Repeat, exactly, the run of lines that opens with the line containing "The Blender Python" and closes with the line containing "shrub('bramble', 'bramble shoots", and leave all other lines out.

━━━━━━

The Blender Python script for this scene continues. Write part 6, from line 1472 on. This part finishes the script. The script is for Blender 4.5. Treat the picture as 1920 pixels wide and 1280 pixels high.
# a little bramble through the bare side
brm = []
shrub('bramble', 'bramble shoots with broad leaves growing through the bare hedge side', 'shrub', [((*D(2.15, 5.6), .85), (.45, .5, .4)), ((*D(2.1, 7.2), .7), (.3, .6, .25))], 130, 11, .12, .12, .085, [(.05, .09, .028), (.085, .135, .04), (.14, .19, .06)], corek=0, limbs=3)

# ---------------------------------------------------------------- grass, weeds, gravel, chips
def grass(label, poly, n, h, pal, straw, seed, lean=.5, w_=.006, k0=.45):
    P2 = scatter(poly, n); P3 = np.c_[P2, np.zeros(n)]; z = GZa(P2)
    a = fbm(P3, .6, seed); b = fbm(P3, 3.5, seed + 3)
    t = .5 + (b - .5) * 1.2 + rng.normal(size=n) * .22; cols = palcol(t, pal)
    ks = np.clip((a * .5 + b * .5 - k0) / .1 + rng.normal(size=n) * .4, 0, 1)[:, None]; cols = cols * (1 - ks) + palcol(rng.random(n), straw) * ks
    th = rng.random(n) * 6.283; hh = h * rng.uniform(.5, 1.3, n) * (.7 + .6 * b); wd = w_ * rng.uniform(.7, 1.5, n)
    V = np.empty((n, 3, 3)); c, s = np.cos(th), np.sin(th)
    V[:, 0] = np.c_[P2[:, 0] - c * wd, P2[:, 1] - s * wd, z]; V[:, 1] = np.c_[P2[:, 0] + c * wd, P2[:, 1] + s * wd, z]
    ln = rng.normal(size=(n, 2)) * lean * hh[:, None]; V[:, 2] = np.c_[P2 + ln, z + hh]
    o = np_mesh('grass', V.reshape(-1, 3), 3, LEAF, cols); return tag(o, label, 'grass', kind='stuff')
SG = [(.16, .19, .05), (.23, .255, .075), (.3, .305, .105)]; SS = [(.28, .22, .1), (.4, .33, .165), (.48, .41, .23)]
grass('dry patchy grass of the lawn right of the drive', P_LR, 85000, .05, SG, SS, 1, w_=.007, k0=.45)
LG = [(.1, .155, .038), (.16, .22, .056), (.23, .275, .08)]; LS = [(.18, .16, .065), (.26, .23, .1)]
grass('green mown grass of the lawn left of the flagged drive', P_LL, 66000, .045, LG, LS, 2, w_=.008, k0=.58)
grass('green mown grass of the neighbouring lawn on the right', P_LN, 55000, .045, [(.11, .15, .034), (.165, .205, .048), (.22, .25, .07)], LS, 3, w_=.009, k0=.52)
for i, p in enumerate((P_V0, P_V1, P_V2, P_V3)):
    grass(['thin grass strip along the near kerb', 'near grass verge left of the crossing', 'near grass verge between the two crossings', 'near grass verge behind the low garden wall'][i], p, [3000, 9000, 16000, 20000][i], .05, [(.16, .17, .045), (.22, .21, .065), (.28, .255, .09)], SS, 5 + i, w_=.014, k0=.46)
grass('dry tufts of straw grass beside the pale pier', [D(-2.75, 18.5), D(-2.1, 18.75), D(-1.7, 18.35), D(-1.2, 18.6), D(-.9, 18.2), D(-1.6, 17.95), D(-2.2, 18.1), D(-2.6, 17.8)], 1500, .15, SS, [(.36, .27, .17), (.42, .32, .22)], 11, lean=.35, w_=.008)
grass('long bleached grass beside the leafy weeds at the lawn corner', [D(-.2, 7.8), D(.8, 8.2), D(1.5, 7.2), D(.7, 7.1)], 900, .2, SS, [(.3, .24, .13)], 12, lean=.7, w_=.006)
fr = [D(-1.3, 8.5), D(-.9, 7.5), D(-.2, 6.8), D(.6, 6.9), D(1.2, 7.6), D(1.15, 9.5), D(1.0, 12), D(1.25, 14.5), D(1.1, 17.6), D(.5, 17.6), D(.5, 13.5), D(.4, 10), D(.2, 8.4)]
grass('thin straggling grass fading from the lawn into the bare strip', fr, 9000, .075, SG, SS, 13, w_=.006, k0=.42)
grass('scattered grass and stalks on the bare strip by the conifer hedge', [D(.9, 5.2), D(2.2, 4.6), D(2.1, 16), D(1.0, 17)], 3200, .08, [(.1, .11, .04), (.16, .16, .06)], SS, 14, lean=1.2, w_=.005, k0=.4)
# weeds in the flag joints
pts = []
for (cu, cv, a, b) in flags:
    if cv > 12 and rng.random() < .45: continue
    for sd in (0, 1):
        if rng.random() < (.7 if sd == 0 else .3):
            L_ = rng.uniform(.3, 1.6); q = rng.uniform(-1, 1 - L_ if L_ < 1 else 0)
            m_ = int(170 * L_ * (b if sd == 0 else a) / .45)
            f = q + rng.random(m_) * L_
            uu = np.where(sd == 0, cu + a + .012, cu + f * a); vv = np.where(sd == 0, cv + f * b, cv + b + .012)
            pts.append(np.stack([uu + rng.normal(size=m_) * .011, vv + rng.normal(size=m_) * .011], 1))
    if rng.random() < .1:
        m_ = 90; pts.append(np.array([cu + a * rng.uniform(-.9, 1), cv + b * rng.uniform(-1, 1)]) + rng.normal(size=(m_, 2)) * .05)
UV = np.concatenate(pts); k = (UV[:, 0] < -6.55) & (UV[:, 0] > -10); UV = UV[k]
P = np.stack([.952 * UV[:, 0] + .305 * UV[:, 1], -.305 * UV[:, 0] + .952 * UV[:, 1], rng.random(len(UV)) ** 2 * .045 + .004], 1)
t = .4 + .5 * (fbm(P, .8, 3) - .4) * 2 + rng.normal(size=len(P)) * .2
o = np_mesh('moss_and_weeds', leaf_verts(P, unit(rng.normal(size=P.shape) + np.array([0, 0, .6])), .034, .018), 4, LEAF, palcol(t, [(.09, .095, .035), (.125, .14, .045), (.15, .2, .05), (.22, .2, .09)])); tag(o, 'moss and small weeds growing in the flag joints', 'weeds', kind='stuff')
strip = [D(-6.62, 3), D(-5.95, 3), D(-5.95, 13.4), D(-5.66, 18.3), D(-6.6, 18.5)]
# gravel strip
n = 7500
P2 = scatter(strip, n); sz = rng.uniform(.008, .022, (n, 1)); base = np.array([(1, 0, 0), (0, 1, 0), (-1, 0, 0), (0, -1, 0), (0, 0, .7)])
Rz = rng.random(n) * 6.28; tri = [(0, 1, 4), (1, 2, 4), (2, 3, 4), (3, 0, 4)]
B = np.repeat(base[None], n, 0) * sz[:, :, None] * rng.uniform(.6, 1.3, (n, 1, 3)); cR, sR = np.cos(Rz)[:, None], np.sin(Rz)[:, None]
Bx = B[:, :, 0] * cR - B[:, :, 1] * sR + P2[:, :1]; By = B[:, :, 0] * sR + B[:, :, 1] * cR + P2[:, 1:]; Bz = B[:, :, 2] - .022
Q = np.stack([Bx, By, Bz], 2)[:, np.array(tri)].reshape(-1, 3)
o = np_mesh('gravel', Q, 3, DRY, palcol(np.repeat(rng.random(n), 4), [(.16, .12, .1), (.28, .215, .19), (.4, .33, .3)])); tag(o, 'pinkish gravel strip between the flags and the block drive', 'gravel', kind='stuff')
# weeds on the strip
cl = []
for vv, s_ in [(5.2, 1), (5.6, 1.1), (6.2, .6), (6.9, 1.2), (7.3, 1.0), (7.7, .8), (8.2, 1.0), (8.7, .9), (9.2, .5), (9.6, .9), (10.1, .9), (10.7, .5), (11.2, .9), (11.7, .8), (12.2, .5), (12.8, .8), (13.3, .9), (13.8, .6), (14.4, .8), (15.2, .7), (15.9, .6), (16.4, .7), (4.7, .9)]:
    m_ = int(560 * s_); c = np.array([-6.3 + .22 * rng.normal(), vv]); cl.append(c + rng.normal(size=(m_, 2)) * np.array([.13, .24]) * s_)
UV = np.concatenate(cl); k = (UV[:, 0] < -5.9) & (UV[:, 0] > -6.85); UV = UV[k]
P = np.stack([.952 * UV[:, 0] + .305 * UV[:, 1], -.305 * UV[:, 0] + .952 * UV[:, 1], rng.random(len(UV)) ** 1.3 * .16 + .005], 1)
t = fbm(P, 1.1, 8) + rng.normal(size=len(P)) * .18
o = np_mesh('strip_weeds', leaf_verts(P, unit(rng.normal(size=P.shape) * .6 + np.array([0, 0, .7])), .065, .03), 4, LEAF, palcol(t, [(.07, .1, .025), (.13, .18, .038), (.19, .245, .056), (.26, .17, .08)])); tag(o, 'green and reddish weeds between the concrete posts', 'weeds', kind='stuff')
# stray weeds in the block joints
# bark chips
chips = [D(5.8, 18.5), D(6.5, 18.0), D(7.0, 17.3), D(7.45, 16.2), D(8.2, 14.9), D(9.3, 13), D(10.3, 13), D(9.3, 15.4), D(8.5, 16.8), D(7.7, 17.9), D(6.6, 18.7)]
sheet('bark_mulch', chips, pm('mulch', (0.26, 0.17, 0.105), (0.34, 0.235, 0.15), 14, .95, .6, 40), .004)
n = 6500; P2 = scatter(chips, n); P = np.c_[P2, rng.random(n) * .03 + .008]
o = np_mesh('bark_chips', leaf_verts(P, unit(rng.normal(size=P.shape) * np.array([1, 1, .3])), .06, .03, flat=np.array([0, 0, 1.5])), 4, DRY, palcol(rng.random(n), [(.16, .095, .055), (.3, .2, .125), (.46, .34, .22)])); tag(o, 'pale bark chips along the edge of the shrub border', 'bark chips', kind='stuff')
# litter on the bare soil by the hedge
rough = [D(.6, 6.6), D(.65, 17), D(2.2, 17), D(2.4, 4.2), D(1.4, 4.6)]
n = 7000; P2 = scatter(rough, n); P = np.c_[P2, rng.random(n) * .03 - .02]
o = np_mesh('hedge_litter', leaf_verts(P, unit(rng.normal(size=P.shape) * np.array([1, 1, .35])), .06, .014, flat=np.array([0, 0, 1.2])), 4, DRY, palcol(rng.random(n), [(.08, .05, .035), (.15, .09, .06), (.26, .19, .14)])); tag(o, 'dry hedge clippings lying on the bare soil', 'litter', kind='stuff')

━━━━━━

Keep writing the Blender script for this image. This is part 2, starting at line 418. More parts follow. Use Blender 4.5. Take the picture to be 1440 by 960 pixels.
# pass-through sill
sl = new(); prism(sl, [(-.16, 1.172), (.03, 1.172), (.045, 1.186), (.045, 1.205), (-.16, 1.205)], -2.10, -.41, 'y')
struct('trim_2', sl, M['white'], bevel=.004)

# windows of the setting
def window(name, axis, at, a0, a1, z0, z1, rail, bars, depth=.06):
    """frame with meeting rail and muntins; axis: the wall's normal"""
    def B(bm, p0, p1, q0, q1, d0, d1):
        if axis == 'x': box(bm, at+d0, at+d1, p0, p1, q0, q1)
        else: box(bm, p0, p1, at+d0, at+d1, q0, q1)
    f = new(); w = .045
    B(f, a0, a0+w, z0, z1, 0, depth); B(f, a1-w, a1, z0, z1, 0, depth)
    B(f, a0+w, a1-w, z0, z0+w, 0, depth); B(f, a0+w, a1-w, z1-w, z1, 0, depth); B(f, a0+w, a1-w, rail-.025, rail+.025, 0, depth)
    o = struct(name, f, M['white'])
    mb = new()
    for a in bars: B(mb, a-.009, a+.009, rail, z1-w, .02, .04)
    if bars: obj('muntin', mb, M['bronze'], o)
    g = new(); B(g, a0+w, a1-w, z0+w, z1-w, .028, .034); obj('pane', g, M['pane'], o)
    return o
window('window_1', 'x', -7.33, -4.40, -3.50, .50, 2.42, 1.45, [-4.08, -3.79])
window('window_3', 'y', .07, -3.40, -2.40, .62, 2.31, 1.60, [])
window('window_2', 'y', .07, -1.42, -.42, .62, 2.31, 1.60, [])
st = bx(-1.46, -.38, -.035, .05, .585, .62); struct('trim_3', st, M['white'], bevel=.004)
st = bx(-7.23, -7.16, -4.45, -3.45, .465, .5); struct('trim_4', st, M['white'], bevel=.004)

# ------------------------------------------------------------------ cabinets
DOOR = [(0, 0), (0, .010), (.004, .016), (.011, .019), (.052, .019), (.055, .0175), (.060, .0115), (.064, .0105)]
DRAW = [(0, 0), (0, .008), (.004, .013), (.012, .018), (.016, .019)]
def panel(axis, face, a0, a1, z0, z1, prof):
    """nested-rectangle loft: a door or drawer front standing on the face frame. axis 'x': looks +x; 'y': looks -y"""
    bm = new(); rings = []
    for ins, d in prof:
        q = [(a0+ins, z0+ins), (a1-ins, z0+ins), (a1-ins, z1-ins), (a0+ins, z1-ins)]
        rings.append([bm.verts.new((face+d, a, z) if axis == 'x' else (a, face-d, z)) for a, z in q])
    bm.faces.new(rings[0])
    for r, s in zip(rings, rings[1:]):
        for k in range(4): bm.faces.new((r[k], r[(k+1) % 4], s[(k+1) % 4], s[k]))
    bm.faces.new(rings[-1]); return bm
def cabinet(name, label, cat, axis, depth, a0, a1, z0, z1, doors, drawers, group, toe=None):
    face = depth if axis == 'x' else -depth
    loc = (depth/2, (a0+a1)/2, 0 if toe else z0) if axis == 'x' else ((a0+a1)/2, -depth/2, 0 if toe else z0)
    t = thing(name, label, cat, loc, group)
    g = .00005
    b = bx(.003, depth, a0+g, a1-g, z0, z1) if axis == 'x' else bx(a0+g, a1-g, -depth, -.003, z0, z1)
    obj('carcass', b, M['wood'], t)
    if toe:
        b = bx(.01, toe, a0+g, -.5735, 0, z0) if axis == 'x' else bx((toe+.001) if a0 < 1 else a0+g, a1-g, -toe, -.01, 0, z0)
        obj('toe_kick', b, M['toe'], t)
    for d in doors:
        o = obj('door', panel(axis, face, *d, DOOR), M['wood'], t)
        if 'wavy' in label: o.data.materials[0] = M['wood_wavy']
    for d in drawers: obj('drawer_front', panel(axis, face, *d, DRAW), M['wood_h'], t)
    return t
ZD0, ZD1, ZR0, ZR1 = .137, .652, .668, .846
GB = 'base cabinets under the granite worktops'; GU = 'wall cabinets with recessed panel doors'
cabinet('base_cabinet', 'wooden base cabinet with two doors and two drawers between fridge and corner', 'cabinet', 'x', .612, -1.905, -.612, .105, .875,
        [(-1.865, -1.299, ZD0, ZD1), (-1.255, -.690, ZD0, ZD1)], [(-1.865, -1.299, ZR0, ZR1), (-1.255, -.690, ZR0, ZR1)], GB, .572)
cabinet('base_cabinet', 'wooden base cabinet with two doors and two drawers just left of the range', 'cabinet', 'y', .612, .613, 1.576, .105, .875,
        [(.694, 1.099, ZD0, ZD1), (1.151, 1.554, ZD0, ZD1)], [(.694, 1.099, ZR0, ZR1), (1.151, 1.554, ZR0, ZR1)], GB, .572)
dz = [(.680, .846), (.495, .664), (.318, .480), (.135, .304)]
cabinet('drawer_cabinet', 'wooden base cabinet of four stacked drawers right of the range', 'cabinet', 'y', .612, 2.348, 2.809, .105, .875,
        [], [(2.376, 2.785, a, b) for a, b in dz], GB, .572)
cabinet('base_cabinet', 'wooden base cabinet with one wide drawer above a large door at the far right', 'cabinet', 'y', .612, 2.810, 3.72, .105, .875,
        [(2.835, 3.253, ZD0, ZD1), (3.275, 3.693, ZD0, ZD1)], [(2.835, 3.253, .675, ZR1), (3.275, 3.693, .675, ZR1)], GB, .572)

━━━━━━

• **Answer to this task**
The Blender Python script for this scene continues. Write part 6, from line 1472 on. This part finishes the script. The script is for Blender 4.5. Treat the picture as 1920 pixels wide and 1280 pixels high.
# a little bramble through the bare side
brm = []
shrub('bramble', 'bramble shoots with broad leaves growing through the bare hedge side', 'shrub', [((*D(2.15, 5.6), .85), (.45, .5, .4)), ((*D(2.1, 7.2), .7), (.3, .6, .25))], 130, 11, .12, .12, .085, [(.05, .09, .028), (.085, .135, .04), (.14, .19, .06)], corek=0, limbs=3)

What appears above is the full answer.